The other place to look for customers is in your own back yard. If you own a building, do you have tenants that you could provide added services to? Or maybe fellow tenants down the hall if you rent? Other organizations in your physical neighbourhood? Don't look too far afield, especially when you are getting started. Down the road, as you grow (and work out the inevitable growing pains), you can cast your net farther.

How can you benefit from it?

Remember, this article is all about "profit", so our goal here is to generate added resources directed to your own mission. And there are lots of ways to do this.

The obvious one is money. Charge fees to others for these services. The particulars of how to price for the services you offer is beyond the scope of this article, but just remember your "profit motivation". Don't be shy about this! The trick is to find a price that exceeds your total incremental cost of offering services, but is still competitive with what others would have to pay for these services elsewhere.

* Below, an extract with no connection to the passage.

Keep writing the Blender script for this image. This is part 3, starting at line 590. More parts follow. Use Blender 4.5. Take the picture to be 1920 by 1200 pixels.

One pricing tip, particularly as you start out: consider pricing activities on a per-transaction basis. This will be very appealing to a smaller or growing organization that would otherwise have to incur some fixed costs to meet its evolving needs. And, for you, starting small is the way to go as you learn how to be in the business of serving others.

There are other ways to benefit from offering services to others, though, and these should not be overlooked. For example, the following are good and valuable incentives for proceeding:

  • staff challenge - you've got good, skilled staff that just aren't challenged by serving your own needs. Expanding your services to others will offer professional growth and development to the team, and support their own career progression. While that's good for them, it's also good for you, reducing staff turnover, saving recruiting costs, and so on.
  • skills development - as your staff members grow, their increased skill sets are available to you. Perhaps your staff team can develop supervisory skills, new technical abilities, or selling and marketing skills, that will in turn serve your organization well going forward.
  • share investments - particularly as your activities become more capital intensive, for example, requiring heavier investments in information technology, new facilities and so on, sharing these costs is wise. Together with your partners, you can share investments in these assets, along with new processes and abilities, while you retain substantial control over these investments.
  • supporting your mission - the partners you can most profitably serve will often be in similar areas of activity, with similar missions. Serving those organizations may directly benefit your own mission. Indeed, it may be appropriate to do so purely for this reason, though you should generally recover your incremental costs at a minimum.

A key to success is to take a long view, and develop a well-thought out plan. Consulting with possible partner organizations at an early stage will give you an assessment of the market place for your services. And, consulting with the staff that will be on the front-lines is also key.